Censorship-resistance is irrelevant when one buys a cup of coffee with his
> pocket money, isn't it?
That's like saying banks can't censor you because you can always withdraw
all your money in cash. But in practice:
1. That's a huge pain in the ass so nobody does it
2. Many merchants will refuse non-trivial payments in cash and demand
bank money because it's simpler for them
Analogously, having to wait some large expiry period to extract your money
from the "double spending prevention service" (a.k.a. bitbank) is a pain in
the ass, and many merchants would refuse to take your newly double
spendable money even if theoretically they could, because it keeps their
operations much simpler if they can just assume a sale is final and can't
be reversed.
So I think such a scheme would rapidly return to the a world that looks
much like the one we have now.
> For some reason, instead of considering these hybrid solutions (which can
> also address scalability problems), you want to make PoW-based system more
> complex to be applicable for real-time transaction too.
>
The complexity overhead is trivial - we already used coinbase scriptSigs
for voting on P2SH, I'm sure it'll be used for voting on other things in
future too. So that's already in place. Counting up votes and editing the
UTXO set is the sort of patch one guy can create, it's not very big.
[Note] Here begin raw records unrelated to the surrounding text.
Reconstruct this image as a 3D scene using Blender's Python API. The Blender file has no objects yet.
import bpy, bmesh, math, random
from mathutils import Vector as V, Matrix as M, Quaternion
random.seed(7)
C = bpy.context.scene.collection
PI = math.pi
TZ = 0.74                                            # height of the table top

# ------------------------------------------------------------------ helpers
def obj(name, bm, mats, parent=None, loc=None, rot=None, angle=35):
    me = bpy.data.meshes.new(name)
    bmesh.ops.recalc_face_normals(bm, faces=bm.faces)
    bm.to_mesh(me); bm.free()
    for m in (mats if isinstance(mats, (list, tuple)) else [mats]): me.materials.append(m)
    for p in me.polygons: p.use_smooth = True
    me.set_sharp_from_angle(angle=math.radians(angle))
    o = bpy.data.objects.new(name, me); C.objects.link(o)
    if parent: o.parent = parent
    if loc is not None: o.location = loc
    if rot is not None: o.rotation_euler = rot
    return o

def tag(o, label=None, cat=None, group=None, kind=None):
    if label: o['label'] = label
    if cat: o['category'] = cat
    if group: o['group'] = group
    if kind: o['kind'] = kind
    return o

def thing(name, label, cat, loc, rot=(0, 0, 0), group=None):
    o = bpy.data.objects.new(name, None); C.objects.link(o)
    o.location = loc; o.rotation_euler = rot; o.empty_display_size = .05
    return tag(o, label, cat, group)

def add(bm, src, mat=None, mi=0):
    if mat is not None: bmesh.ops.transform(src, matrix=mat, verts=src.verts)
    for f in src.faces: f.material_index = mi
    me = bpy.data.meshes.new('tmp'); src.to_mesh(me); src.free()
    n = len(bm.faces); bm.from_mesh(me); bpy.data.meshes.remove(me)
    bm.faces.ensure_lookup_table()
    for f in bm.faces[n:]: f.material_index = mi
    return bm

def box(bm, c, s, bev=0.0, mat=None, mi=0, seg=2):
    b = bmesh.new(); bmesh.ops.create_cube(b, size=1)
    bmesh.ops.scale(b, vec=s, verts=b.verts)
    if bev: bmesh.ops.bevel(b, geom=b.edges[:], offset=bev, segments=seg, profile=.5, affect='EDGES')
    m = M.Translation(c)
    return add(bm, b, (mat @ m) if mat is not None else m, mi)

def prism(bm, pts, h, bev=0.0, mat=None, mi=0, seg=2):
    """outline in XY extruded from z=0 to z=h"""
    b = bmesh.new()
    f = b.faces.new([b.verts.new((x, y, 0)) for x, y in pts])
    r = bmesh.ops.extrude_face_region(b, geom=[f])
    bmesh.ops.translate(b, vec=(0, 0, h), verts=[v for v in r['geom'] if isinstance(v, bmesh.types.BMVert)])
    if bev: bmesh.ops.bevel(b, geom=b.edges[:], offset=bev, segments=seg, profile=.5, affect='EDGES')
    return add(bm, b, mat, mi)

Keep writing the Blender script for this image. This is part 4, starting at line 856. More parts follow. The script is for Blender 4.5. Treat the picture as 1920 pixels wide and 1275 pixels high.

And
it's conceptually just the same as what miners can do today by re-orging
out blocks, but with much less impact on end users and less implementation
complexity (no giant reorgs that might themselves have to split recursively
whilst they're being built).
On the other hand, building an entirely separate system, with separate
trusted companies that have trusted brand names, adding support to all the
wallets, getting all sellers on board, making everything use an extended
BIP 70 (as that's the only real way to implement it), trying to explain to
users why they're now expected to pay extra fees when they previously
didn't and then discovering that you got a choice of only a handful of
double-spend-preventers everyone could agree on with little potential for
more .... that's hugely complex and messy.
> This will, likely, weaken advantages provided by PoW
>
Why? Remember deleting coinbases with nothing more than a simple majority
is already possible in the existing protocol and always has been.